Teaching you how to think

Technological acceleration demands that universities shift focus from imparting and repeating knowledge to cognitive flexibility. AI systems might excel at storing, retrieving, and generating information, so why should humans focus solely on that too? Instead, they need to focus on cultivating the capacities that machines cannot yet replicate reliably. These include contextual reasoning, creativity, ethical judgment, and interpersonal communication. The real question is, what kind of education prepares you not just for your first job, but for your entire life? 

These competencies align with what many educators call the “Four Cs”: critical thinking, creativity, collaboration, and communication – skills central to innovative economies and democratic societies. Students don’t need more information crammed into them; they need the ability to know what to do with it. As Thornhill-Miller et al. (2023) argue, these are not “soft” skills but dynamic cognitive abilities essential for navigating complexity.

At institutions like AUBG, these skills are not taught in isolation. They are embedded in interdisciplinary coursework and experiential learning programs. A recent example is AUBG’s Vienna International Summer Program, where students worked with local businesses and non-profit organizations to address real-world challenges, such as the ones faced by refugee communities integrating into Austria. As student Denitsa Jekova described: “Our classroom became the streets of Vienna. Our mission was to help individuals, and even whole communities, integrate into a new country after the unimaginable challenge of fleeing their homes as refugees.”

Another student, Daniela Hristoneva, called it “applied learning in the truest sense – creative, fast-moving, and connected to a real cause.”

Experiences like these show that the goal of the university is to challenge students to learn more about themselves, and to learn how they learn. They strengthen what could be considered a fifth “C”: confidence – the self-knowledge and agency to navigate uncertainty. This echoes the 18th-century German concept of Bildung, a tradition of holistic education that emphasizes the formation of character, self-understanding, and civic responsibility.

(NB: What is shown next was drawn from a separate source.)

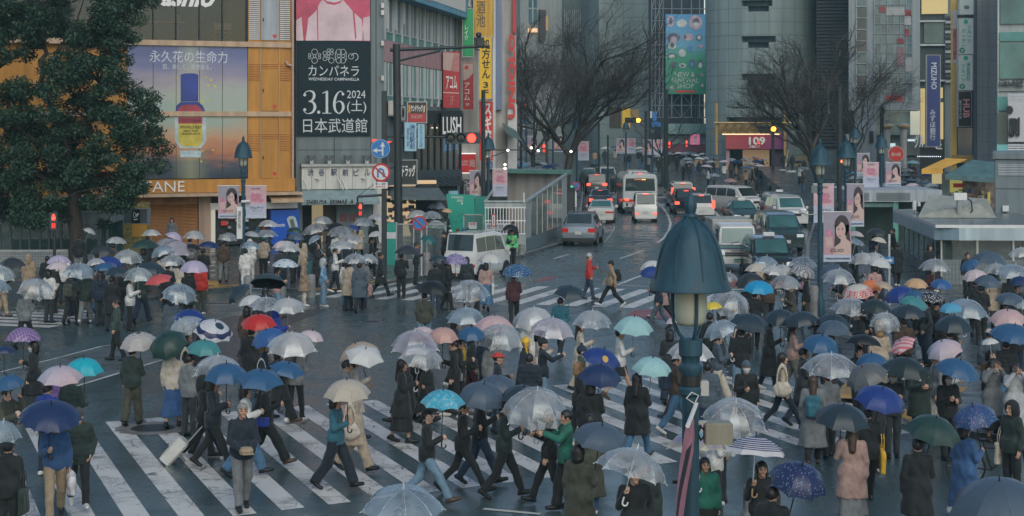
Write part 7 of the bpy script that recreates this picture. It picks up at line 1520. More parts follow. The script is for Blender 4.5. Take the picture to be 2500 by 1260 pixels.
# == trees
BARK=ag('bark',(.045,.038,.03),scale=8,var=.4,bump=.8,rough=.8);BARKD=ag('wet_bark',(.042,.039,.035),scale=8,var=.4,bump=.5,rough=.6)
def leafm(name,c):
 t=NT(name);oc=t.n('TexCoord').outputs['Object'];n=t.Z(oc,1.1,3);n2=t.Z(oc,14,2)
 t.l(t.mix(t.M('ADD',t.M('MULTIPLY',n,.6),t.M('MULTIPLY',n2,.4)),tuple(x*.45 for x in c),tuple(x*1.35 for x in c)),t.b.inputs['Base Color']);t.b.inputs['Roughness'].default_value=.5;t.b.inputs['Specular IOR Level'].default_value=.35;return t.m
LEAF1,LEAF2=leafm('leaf_dark',(.024,.058,.038)),leafm('leaf_mid',(.052,.10,.055))
def evergreen():
 g=aO(192,652);o=ab('tree','large dark evergreen tree filling the upper left corner','tree',g);rr=random.Random(3);s=F/g.y;mb=MB()
 cx=0;trunk=[(0,0,0),(-.06,0,1.2),(-.2,.0,2.4),(-.2,.1,3.4)];mb.T(trunk,[.44,.34,.31,.28],BARK,12)
 clumps=[];pz=lambda py:HC-(py-HY)/s;pxx=lambda px:(px-192)/s
 rows=[(-30,-150,372,38),(30,-150,382,38),(95,-150,350,38),(150,-150,342,33),(205,-150,338,30),(250,-150,390,36),(300,-150,408,38),(350,-150,402,38),(400,-150,395,36),(445,-150,382,33),(485,-150,362,28),(515,-120,335,16),(533,20,290,6)]
 for py,x0,x1,n in rows:
  for k in range(n):
   px=rr.uniform(x0,x1-14);yy=rr.uniform(-2.6,2.6)*(1-abs(px-120)/420)
   zc=pz(py+rr.uniform(-26,26))
   if any((px-a)**2/(c*c)+(py-b)**2/(d*d)<1 for a,b,c,d in((120,145,26,28),(18,205,24,30),(235,232,17,12),(306,190,12,16),(190,128,11,18))):continue
   clumps.append((pxx(px),yy,zc,rr.uniform(.36,.70)))
 def limb(a,b,r0,r1,seg=5):
  a,b=Vector(a),Vector(b);pts=[]
  for i in range(seg+1):
   t=i/seg;p=a.lerp(b,t)+Vector((rr.uniform(-.16,.16),rr.uniform(-.16,.16),rr.uniform(-.1,.1)))*(0<i<seg);p.z+=.3*sin(pi*t);pts.append(p)
  mb.T(pts,[r0+(r1-r0)*i/seg for i in range(seg+1)],BARK,7)
 forks=[(pxx(160),.1,pz(360),.15),(pxx(215),.3,pz(300),.13),(pxx(110),-.2,pz(240),.13),(pxx(105),.2,pz(120),.12),(pxx(75),.1,pz(60),.10),(pxx(240),.2,pz(210),.11),(pxx(135),0,pz(140),.10),(pxx(180),.2,pz(120),.08),(pxx(300),.4,pz(330),.09),(pxx(60),-.5,pz(330),.10),(pxx(310),-.2,pz(470),.08),(pxx(30),.2,pz(440),.09),(pxx(-40),.1,pz(200),.10),(pxx(-80),0,pz(330),.09)]
 base=(-.2,.1,3.2);limb(base,forks[0][:3],.26,.16);limb(base,forks[9][:3],.2,.1);limb(base,forks[10][:3],.15,.07);limb(base,forks[11][:3],.16,.08)
 for i,j_ in((0,1),(0,2),(2,3),(3,4),(1,5),(2,6),(6,7),(1,8),(9,12),(9,13),(3,12)):limb(forks[i][:3],forks[j_][:3],forks[i][3],forks[j_][3]*.8)
 for c in clumps:
  f_=min(forks,key=lambda q:(q[0]-c[0])**2+(q[1]-c[1])**2+(q[2]-c[2])**2*(1.5 if q[2]<c[2]else 4))
  if rr.random()<.6:limb(f_[:3],(c[0],c[1],c[2]-.1),.045,.014,3)
 mb.B('trunk',o,smooth=True,sharp=60)
 nr=np.random.RandomState(5);V,Q,MI=[],[],[];n0=0
 for(x,y,z,r)in clumps:
  k=int(380*(r/.6)**2);d=nr.normal(size=(k,3));d/=np.linalg.norm(d,axis=1)[:,None];rad=r*nr.uniform(.25,1.08,k)**.6;c=np.array((x,y,z))+d*rad[:,None]*np.array((1.0,1.0,.62))
  c+=nr.normal(size=(k,3))*.05
  up=nr.normal(size=(k,3))+np.array((0,0,.9));up/=np.linalg.norm(up,axis=1)[:,None];t=np.cross(up,nr.normal(size=(k,3)));t/=np.linalg.norm(t,axis=1)[:,None];b=np.cross(up,t);sz=nr.uniform(.034,.078,k)[:,None]
  q=np.stack([c-t*sz*1.5,c+b*sz*.62,c+t*sz*1.5-up*sz*.35,c-b*sz*.62],1).reshape(-1,3);V.append(q);Q.append(np.arange(4*k).reshape(-1,4)+n0);n0+=4*k;MI.append((nr.rand(k)<.3).astype(int))
 me=a3('crown',np.concatenate(V),np.concatenate(Q),np.concatenate(MI),0);me.materials.append(LEAF1);me.materials.append(LEAF2);me.polygons.foreach_set('use_smooth',np.zeros(len(me.polygons),bool));aL('crown',me,o)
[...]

Education as a strategic tool for democratic and economic resilience

Globally, higher education has become a front line in the struggle to preserve open societies. Democratic institutions rely on critically informed citizens to counter disinformation and polarization, and universities are uniquely positioned to cultivate this civic resilience.

Initiatives such as AUBG’s Bulgaria International Journalism Fellowship (BIJF) illustrate how universities can strengthen this mission by promoting rigorous, public-minded storytelling that connects academic insight to societal challenges. Alongside this initiative, the Center for Information, Democracy and Citizenship (CIDC) at AUBG plays a vital role in bolstering informed civic participation across the region. By supporting Bulgarian journalists and students in producing evidence-based, regional reporting that strengthen the country’s positioning, BIJF reinforces the very skills, such as critical inquiry, adaptability, and democratic engagement, that higher education seeks to cultivate.

Economically, adaptable graduates form the backbone of innovation-driven growth. Countries that invest in interdisciplinary education, AI literacy, experiential learning, and extra-curricular activities are better equipped to build competitive labor forces, attract global talent, and participate in emerging industries.

Education as lifelong empowerment

Too often, university education is framed narrowly as a pathway to a high-paying job. But the far more consequential question is how education develops the capacity to navigate a lifetime of change.

Empowerment, in this context, does not mean mastering fixed knowledge. It means developing the potential to adapt, question, and create. It means learning how to learn, how to pivot, and how to contribute to communities undergoing transformation.

Dr. J.D. Mininger concluded: “This is the true value of higher education in the age of AI: not certainty, but capability. Not prediction, but preparedness. Not job training, but the lifelong empowerment of individuals who will shape, rather than be shaped by, the world’s next era of change.”